Walsh argues that the canonical gospels were crafted by educated elites, not simply oral traditions from peasant communities. Several apocryphal writings display exactly this kind of literary playfulness and cultural borrowing:
For example the Infancy Gospels (e.g., Protoevangelium of James, Infancy Gospel of Thomas) have elaborate expansions on Jesus’ childhood, full of miracle tales and dramatic episodes. These do stylistically resemble popular Greco-Roman storytelling, with episodic adventures and moral lessons. They show conscious literary invention rather than simple oral memory.
If we take the Acts of Paul and Thecla, this read like a romance-adventure tale, with Thecla defying social norms, surviving miraculous escapes, and travelling widely. Again the stylistic parallels to the Greek novel are stronger here than in the canonical Acts.
The Gospel of Peter offers a highly stylized passion narrative, with cosmic signs and dramatized scenes. This shows deliberate literary artistry, echoing Greco-Roman tragic motifs.

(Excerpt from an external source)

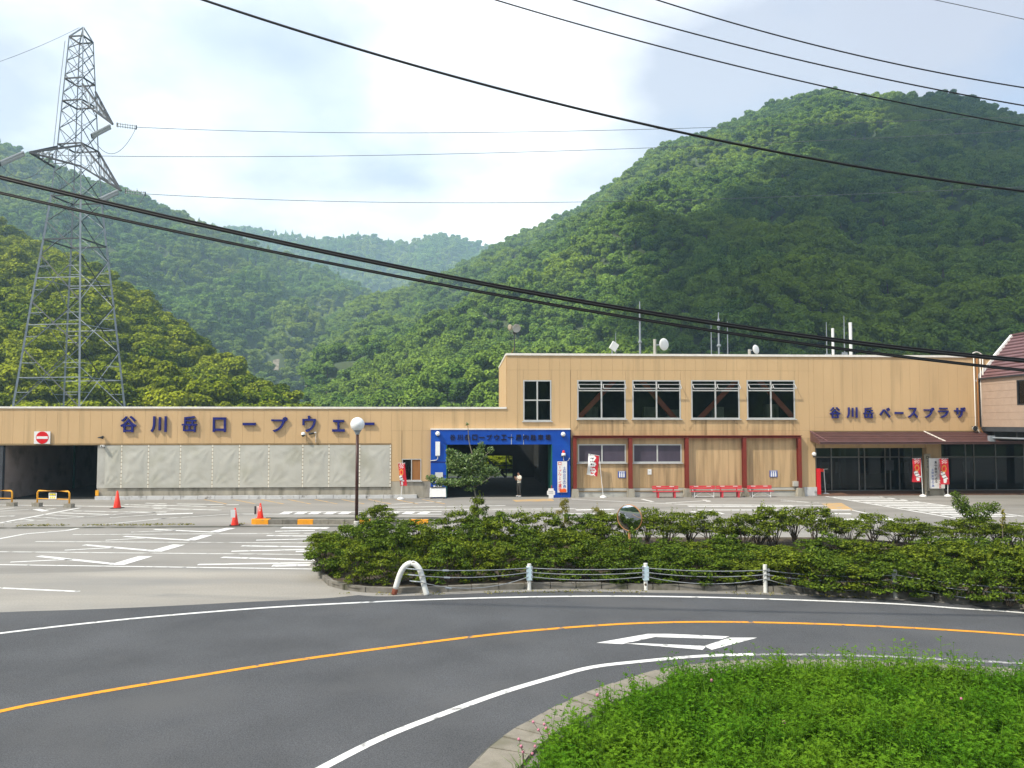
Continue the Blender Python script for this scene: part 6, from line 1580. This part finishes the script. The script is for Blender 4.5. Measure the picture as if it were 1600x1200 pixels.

The Apocryphal Acts (Peter, John, Andrew, Thomas) have episodic journeys, exotic settings, miraculous contests, all hallmarks of Greco-Roman adventure literature.
So the apocryphal (and later) writings are much closer to the Satyrica or Greek novel in tone than the sober canonical gospels. This means Walsh’s thesis that gospel authors were part of Greco-Roman literary networks finds stronger confirmation in apocryphal texts of a later date than in the canonical ones.
The apocryphal writings illustrate how early Christian authors could play with Greco-Roman genres of romance, satire, tragedy in ways that Walsh highlights. But this also shows the limits of her model: canonical gospels are more deeply rooted in Jewish tradition and communal worship, while apocryphal texts lean more toward literary experimentation.
Walsh’s central thesis is that the canonical gospels were written by educated elites who were part of Greco‑Roman literary networks, rather than emerging organically from oral peasant traditions. Her analysis concentrates on Matthew, Mark, Luke, and John, with particular attention to the Synoptics.
She situates these texts alongside Greco‑Roman genres (biography, satire, novel) to highlight stylistic and cultural parallels. But she does not provide extended treatment of apocryphal writings such as the Protoevangelium of James, Infancy Gospel of Thomas, Acts of Paul and Thecla, or Gospel of Peter.
For historians of early Christianity, the apocrypha are crucial control cases. They show how far Christian authors could push Greco‑Roman literary styles. By not engaging them systematically, Walsh’s thesis looks under‑tested: it may explain some features of the canonical gospels, but it doesn’t account for the full spectrum of early Christian literature, or why the later writings, clearly divorced from history, fit the model better.